All of the data below should be written out exactly.

───── Given data ─────

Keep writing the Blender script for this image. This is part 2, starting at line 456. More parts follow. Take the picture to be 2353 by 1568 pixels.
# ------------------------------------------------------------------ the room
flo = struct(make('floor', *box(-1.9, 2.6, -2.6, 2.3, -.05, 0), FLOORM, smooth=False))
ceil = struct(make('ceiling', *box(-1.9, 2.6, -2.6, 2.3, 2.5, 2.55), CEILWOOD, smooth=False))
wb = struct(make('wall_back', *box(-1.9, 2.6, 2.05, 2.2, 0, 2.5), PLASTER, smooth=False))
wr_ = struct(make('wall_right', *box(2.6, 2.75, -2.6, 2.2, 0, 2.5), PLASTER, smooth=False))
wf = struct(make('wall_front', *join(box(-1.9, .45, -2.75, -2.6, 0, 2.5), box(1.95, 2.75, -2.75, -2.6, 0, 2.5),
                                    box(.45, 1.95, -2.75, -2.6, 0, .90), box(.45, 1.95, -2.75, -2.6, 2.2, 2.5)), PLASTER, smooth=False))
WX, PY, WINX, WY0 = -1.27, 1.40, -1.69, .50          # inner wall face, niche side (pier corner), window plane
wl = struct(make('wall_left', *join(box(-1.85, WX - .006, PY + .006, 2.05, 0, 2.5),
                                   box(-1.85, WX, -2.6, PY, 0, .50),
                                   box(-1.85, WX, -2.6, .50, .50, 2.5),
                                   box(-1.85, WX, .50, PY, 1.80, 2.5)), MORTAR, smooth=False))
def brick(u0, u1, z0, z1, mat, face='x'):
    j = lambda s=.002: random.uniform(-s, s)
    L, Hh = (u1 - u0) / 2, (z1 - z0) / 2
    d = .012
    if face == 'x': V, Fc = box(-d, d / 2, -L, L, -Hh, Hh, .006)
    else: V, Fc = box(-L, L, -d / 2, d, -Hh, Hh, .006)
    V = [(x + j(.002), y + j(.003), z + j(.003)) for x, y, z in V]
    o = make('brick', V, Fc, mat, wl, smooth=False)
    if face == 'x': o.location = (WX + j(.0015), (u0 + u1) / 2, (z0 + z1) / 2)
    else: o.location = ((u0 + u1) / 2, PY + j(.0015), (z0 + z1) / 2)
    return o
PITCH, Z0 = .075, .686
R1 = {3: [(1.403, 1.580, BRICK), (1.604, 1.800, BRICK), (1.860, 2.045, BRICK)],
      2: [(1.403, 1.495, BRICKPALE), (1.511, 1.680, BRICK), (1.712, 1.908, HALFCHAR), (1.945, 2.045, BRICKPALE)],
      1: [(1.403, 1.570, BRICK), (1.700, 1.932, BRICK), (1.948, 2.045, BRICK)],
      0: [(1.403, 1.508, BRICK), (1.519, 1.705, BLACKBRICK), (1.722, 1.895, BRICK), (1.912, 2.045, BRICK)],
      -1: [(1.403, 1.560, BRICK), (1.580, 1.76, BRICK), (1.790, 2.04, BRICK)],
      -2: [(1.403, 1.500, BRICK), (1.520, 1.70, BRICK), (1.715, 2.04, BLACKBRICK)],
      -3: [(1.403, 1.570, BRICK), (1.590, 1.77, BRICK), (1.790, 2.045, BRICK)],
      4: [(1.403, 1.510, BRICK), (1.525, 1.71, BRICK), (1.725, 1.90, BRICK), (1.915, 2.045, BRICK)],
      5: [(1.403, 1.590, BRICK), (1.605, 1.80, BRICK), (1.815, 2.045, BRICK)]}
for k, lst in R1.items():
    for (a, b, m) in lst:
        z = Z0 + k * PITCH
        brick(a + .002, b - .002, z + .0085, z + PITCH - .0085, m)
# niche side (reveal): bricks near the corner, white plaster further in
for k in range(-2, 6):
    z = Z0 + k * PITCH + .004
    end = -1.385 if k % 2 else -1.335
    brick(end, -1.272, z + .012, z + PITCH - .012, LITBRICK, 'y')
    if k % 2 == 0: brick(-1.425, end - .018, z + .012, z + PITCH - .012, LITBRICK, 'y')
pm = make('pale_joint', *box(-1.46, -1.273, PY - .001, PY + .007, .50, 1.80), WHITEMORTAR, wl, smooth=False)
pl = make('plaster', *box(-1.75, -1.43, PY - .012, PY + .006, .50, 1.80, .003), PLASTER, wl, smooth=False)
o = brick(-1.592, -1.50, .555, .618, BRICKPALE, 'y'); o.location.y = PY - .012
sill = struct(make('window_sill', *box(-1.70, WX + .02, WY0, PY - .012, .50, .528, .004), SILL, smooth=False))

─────

Task solution:
Keep writing the Blender script for this image. This is part 2, starting at line 456. More parts follow. Take the picture to be 2353 by 1568 pixels.
# ------------------------------------------------------------------ the room
flo = struct(make('floor', *box(-1.9, 2.6, -2.6, 2.3, -.05, 0), FLOORM, smooth=False))
ceil = struct(make('ceiling', *box(-1.9, 2.6, -2.6, 2.3, 2.5, 2.55), CEILWOOD, smooth=False))
wb = struct(make('wall_back', *box(-1.9, 2.6, 2.05, 2.2, 0, 2.5), PLASTER, smooth=False))
wr_ = struct(make('wall_right', *box(2.6, 2.75, -2.6, 2.2, 0, 2.5), PLASTER, smooth=False))
wf = struct(make('wall_front', *join(box(-1.9, .45, -2.75, -2.6, 0, 2.5), box(1.95, 2.75, -2.75, -2.6, 0, 2.5),
                                    box(.45, 1.95, -2.75, -2.6, 0, .90), box(.45, 1.95, -2.75, -2.6, 2.2, 2.5)), PLASTER, smooth=False))
WX, PY, WINX, WY0 = -1.27, 1.40, -1.69, .50          # inner wall face, niche side (pier corner), window plane
wl = struct(make('wall_left', *join(box(-1.85, WX - .006, PY + .006, 2.05, 0, 2.5),
                                   box(-1.85, WX, -2.6, PY, 0, .50),
                                   box(-1.85, WX, -2.6, .50, .50, 2.5),
                                   box(-1.85, WX, .50, PY, 1.80, 2.5)), MORTAR, smooth=False))
def brick(u0, u1, z0, z1, mat, face='x'):
    j = lambda s=.002: random.uniform(-s, s)
    L, Hh = (u1 - u0) / 2, (z1 - z0) / 2
    d = .012
    if face == 'x': V, Fc = box(-d, d / 2, -L, L, -Hh, Hh, .006)
    else: V, Fc = box(-L, L, -d / 2, d, -Hh, Hh, .006)
    V = [(x + j(.002), y + j(.003), z + j(.003)) for x, y, z in V]
    o = make('brick', V, Fc, mat, wl, smooth=False)
    if face == 'x': o.location = (WX + j(.0015), (u0 + u1) / 2, (z0 + z1) / 2)
    else: o.location = ((u0 + u1) / 2, PY + j(.0015), (z0 + z1) / 2)
    return o
PITCH, Z0 = .075, .686
R1 = {3: [(1.403, 1.580, BRICK), (1.604, 1.800, BRICK), (1.860, 2.045, BRICK)],
      2: [(1.403, 1.495, BRICKPALE), (1.511, 1.680, BRICK), (1.712, 1.908, HALFCHAR), (1.945, 2.045, BRICKPALE)],
      1: [(1.403, 1.570, BRICK), (1.700, 1.932, BRICK), (1.948, 2.045, BRICK)],
      0: [(1.403, 1.508, BRICK), (1.519, 1.705, BLACKBRICK), (1.722, 1.895, BRICK), (1.912, 2.045, BRICK)],
      -1: [(1.403, 1.560, BRICK), (1.580, 1.76, BRICK), (1.790, 2.04, BRICK)],
      -2: [(1.403, 1.500, BRICK), (1.520, 1.70, BRICK), (1.715, 2.04, BLACKBRICK)],
      -3: [(1.403, 1.570, BRICK), (1.590, 1.77, BRICK), (1.790, 2.045, BRICK)],
      4: [(1.403, 1.510, BRICK), (1.525, 1.71, BRICK), (1.725, 1.90, BRICK), (1.915, 2.045, BRICK)],
      5: [(1.403, 1.590, BRICK), (1.605, 1.80, BRICK), (1.815, 2.045, BRICK)]}
for k, lst in R1.items():
    for (a, b, m) in lst:
        z = Z0 + k * PITCH
        brick(a + .002, b - .002, z + .0085, z + PITCH - .0085, m)
# niche side (reveal): bricks near the corner, white plaster further in
for k in range(-2, 6):
    z = Z0 + k * PITCH + .004
    end = -1.385 if k % 2 else -1.335
    brick(end, -1.272, z + .012, z + PITCH - .012, LITBRICK, 'y')
    if k % 2 == 0: brick(-1.425, end - .018, z + .012, z + PITCH - .012, LITBRICK, 'y')
pm = make('pale_joint', *box(-1.46, -1.273, PY - .001, PY + .007, .50, 1.80), WHITEMORTAR, wl, smooth=False)
pl = make('plaster', *box(-1.75, -1.43, PY - .012, PY + .006, .50, 1.80, .003), PLASTER, wl, smooth=False)
o = brick(-1.592, -1.50, .555, .618, BRICKPALE, 'y'); o.location.y = PY - .012
sill = struct(make('window_sill', *box(-1.70, WX + .02, WY0, PY - .012, .50, .528, .004), SILL, smooth=False))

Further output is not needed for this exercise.